In the past couple months, I have become more and more interested in the nature of the Atonement. I have read a few different articles on the subject, including a two-part series on our very own Fish Tank (see here and here) and this paper.

Of course, there are several paths of inquiry concerning the Atonement that one can explore: Could God (if He had chosen to do so) simply have forgiven our sins without Jesus’ sacrifice on the cross? If so, why did He not? Of what exactly are we being forgiven? These are thorny questions, and I hope to formalize answers to them someday. For now, though, I would like to explore one reason I believe that God chose to effect our salvation through the blood and body of His only begotten Son.

Perhaps the most famous and serious philosophical objection to Christianity (and monotheism in general) is the problem of evil. Epicurus summarized it well:

“Is God willing to prevent evil, but not able? Then he is not omnipotent. Is he able, but not willing? Then he is malevolent. Is he both able and willing? Then whence cometh evil? Is he neither able nor willing? Then why call him God?”

My purpose here is not to outline a complete theodicy, but simply to highlight one connection I see between the Atonement and the problem of evil.

By his wounds we are healed (Isaiah 53:5b)

“By his wounds we are healed” (Isaiah 53:5b).

It seems that it would behoove God to provide some sort of theodicy – some account of why He created a world in which so much evil and suffering exist. But God’s purpose for mankind extends far beyond proving to philosophers of religion that the argument from evil does not successfully disprove His existence. No, in the face of war and plague, God – like a reckless lover – has boldly sought to convince us of His love for us. And He has chosen as His coup de grâce none other than Jesus Christ: “For God so loved the world that he gave his one and only Son, that whoever believes in him shall not perish but have eternal life” (John 3:16).

At first glance, it seems incredible. God loves us? What about the Holocaust, or slavery, or Darfur? How is God to explain Himself? How can it all be “worth it”?

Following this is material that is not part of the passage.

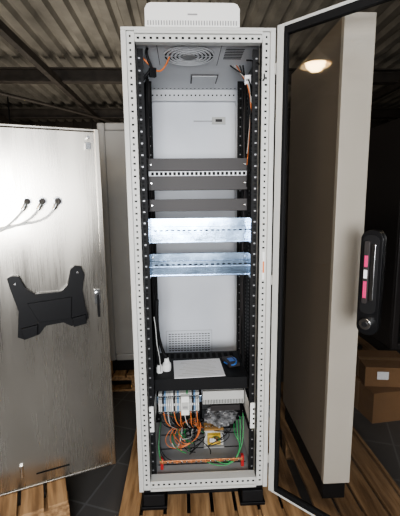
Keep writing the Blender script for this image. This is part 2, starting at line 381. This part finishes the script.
# ------------------------------------------------------------ terminals & duct
b=MB(); y=.2
b.box(-.226,.005,y+.05,y+.052,.3,.335,'zinc')
x=-.215; i=0
cols=['lgrey','lgrey','dgrey','bluel','lgrey','lgrey','lgrey','white','dgrey','lgrey','bluel','lgrey','lgrey','lgrey','lgrey','green']
while x<-.01:
    k=cols[i%len(cols)]; w=.0085
    b.box(x,x+w,y+.01,y+.05,.265,.375,k); b.box(x+.0005,x+w-.0005,y-.005,y+.01,.29,.35,k)
    b.cyl((x+w/2,y+.008,.362),'y',.0028,.006,'chrome',8); b.cyl((x+w/2,y+.008,.277),'y',.0028,.006,'chrome',8)
    b.box(x+.0005,x+w-.0005,y+.0094,y+.011,.352,.36,'hole'); b.box(x+.0005,x+w-.0005,y+.0094,y+.011,.268,.274,'hole')
    b.box(x+.002,x+w-.002,y-.0065,y-.005,.315,.328,'white'); x+=.0094; i+=1
b.box(-.1,-.06,y-.02,y+.05,.27,.37,'white'); b.box(-.097,-.063,y-.024,y-.02,.3,.34,'lgrey'); b.box(-.092,-.068,y-.027,y-.024,.31,.32,'ink')
b.build('terminal_block_row',None,.0006)
b=MB(); b.box(.01,.222,y+.02,y+.05,.31,.37,'lgrey'); b.box(.01,.222,y+.015,y+.02,.305,.375,'lgrey')
for i in range(26): b.box(.014+i*.008,.0175+i*.008,y+.0144,y+.016,.307,.33,'hole')
b.box(.05,.2,y+.005,y+.045,.272,.3,'dgrey'); b.build('wiring_duct',None,.001)
b=MB()
for sx in(-1,1):
    xa,xb=sorted((sx*.228,sx*.262)); b.box(xa,xb,.066,.072,.26,.39,'white'); xa,xb=sorted((sx*.228,sx*.231)); b.box(xa,xb,.072,.255,.27,.37,'white')
    for q in range(4): b.box(sx*.245-.005,sx*.245+.005,.0652,.067,.28+q*.025,.29+q*.025,'hole')
b.build('mounting_brackets',cab,.001)
w=empty('terminal_wiring')
for i in range(20):
    x=-.21+i*.0105; k=['black','dgrey','orange','black','lgrey','black','black','orange'][i%8]
    cable('wire_%d'%i,[(x,.205,.275),(x+.003,.2,.22),(x*.8+random.uniform(-.03,.03),.22,.17),(x*.6+random.uniform(-.05,.05),.3,.12),(x*.5+.05,.4,.06)],.0025,k,w)
for i in range(4):
    pts=[]
    for t in range(15):
        a=t/14*2*math.pi*1.1; pts.append((-.10+(.09-.01*i)*math.cos(a)+.014*i,.24+.05*math.sin(a),.12+.045*math.sin(a+.6)+.008*i))
    cable('orange_loop_%d'%i,pts,.0018,'orange',w)
for i in range(16):
    random.seed(40+i); pts=[]
    x0=random.uniform(-.15,.12)
    for t in range(7): pts.append((max(-.22,min(.21,x0+random.uniform(-.09,.09))),.15+.05*t+random.uniform(-.02,.02),.05+random.uniform(0,.13)))
    cable('loose_wire_%d'%i,pts,.0024,['black','lgrey','black','orange','black','green','dgrey','green'][i%8],w)
gw=empty('earthing_wires')
for i in range(4):
    cable('earth_wire_%d'%i,[(.0+.05*i,.11,.075),(.07+.035*i,.1,.03+.012*i),(.16,.1+.01*i,.05),(.18+.01*i,.12,.09+.02*i),(.215-.02*i,.14,.15+.01*i),(.215-.015*i,.2,.26-.02*i)],.0024,'green',gw)
for i in range(3): cable('earth_link_%d'%i,[(-.2+.03*i,.11,.07),(-.215,.1,.1),(-.22,.13,.16),(-.2,.2,.25)],.0025,['green','black','black'][i],gw)
b=MB(); b.box(-.21,.2,.105,.109,.062,.076,'copper')
for i in range(17): b.cyl((-.195+i*.0235,.102,.069),'y',.0055,.008,'chrome' if i%3 else 'copper',10)
for sx in(-1,1): b.box(sx*.2-.007,sx*.2+.007,.109,.13,.026,.085,'red')
b.build('copper_earth_busbar',None,.0008)
b=MB(); b.box(-.24,.24,.08,.74,.02,.026,'floorp')
for i in range(5): b.box(-.22,.22,.14+i*.12,.145+i*.12,.0255,.0275,'hole')
b.build('gland_plate',cab)
# transformer
b=MB()
for i in range(12): rotbox(b,(.07,.268+i*.004),.052,.0017,.036,.125,0,'dgrey' if i%2 else 'lgrey')
rotbox(b,(.07,.29),.035,.045,.052,.11,0,'yellow'); rotbox(b,(.07,.29),.03,.047,.066,.096,0,'card')
rotbox(b,(.07,.29),.052,.03,.125,.135,0,'card'); rotbox(b,(.07,.29),.055,.04,.029,.036,0,'ink'); rotbox(b,(.062,.2445),.016,.003,.07,.092,0,'white')
for i in range(6): b.cyl((.03+i*.016,.275,.139),'z',.004,.008,'chrome',10)
b.build('transformer',None,.0008)
b=MB(); b.box(-.06,.02,.52,.62,.029,.17,'black'); b.box(-.05,.01,.518,.52,.06,.14,'dgrey'); b.box(.13,.21,.42,.5,.029,.2,'blackgl'); b.build('power_supply_unit',None,.003)
def crumple(name,c,r,k,sd):
    bm=bmesh.new(); bmesh.ops.create_icosphere(bm,subdivisions=5,radius=1)
    from mathutils import noise
    for v_ in bm.verts:
        nrm=v_.co.normalized(); q=noise.noise(nrm*2.3+Vector((sd,0,0)))*.45+abs(noise.noise(nrm*5+Vector((0,sd,0))))*.35
        p=nrm*(1+q); v_.co=Vector((c[0]+p.x*r[0],c[1]+p.y*r[1],max(c[2]-r[2]*.9,c[2]+p.z*r[2])))
    me=bpy.data.meshes.new(name); bm.to_mesh(me); bm.free(); me.materials.append(M[k]); o=bpy.data.objects.new(name,me); S.collection.objects.link(o); return o
crumple('plastic_bag',(.11,.29,.19),(.07,.055,.05),'bag',3)
crumple('plastic_bag.001',(-.08,.40,.06),(.07,.05,.035),'bag',5)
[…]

Imagine, for a moment, that Jesus had not died on the cross and that God has simply waved a wand and pronounced our sins forgiven. At Judgment Day, God (presumably seated upon a luxurious throne) proceeds to explain why He chose to allow us to undergo so much suffering. At the end of His speech, God says, “This is how you know what love is: I forgave you and limited your suffering to that which was necessary.”

See anything wrong with that picture? It depicts an aloof God, impervious to the trials and tribulations of this world, a God who lectures on the merits of suffering He Himself has never endured. It reduces love – and the redemption of all creation – to the clemency of a somewhat stern sovereign. Perhaps most damning (as it were), it makes for a relatively uninteresting story.

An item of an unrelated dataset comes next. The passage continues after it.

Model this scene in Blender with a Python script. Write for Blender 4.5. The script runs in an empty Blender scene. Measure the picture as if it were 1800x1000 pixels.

Fortunately, it is not the story of Christianity; on the contrary, “This is how we know what love is: Jesus Christ laid down his life for us” (1 John 3:16a). How can we trust that “our present sufferings are not worth comparing with the glory that will be revealed in us” (cf. Romans 8:18), that it will all be “worth it”? A huge part of the answer has to be that God also suffered. As John Stott wrote:

“I could never believe in God, if it were not for the cross. The only God I believe in is the one Nietzsche ridiculed as ‘God on the cross.’ In the real world of pain, how could one worship a God who was immune to pain? I have entered many Buddhist temples and stood respectfully before the statue of Buddha, his legs crossed, arms folded, eyes closed, the ghost of a smile playing round his mouth, a remote look on his face, detached from the agonies of the world. But each time after a while I have had to turn away. And in imagination instead I have turned to that lonely, twisted, tortured figure on the cross, nails through his hands and feet, back lacerated, limbs wrenched, brow bleeding from thorn pricks, mouth dry and intolerably thirsty, plunged in God-forsaken darkness. That is the God for me! He laid aside his immunity to pain. He entered our world of flesh and blood, tears and death. He suffered for us.”

The impact of what the cross communicates to us cannot be understated. How do we know God loves us? Because He suffered for us. How can we trust that there is a purpose behind our suffering? Because God did not consider Himself above suffering, but suffered beside us, along with us – for us.

Now, to clarify, I am not suggesting that the above encapsulates the entirety of the Atonement’s import. In fact, I have said hardly anything about the nature of the Atonement itself or of the problems that arise with the several different theories of atonement. However, I think that any discussion of God’s plan for the Atonement must remember how central the cross is, not simply to the forgiveness of our sins, but to the whole of the Christian message.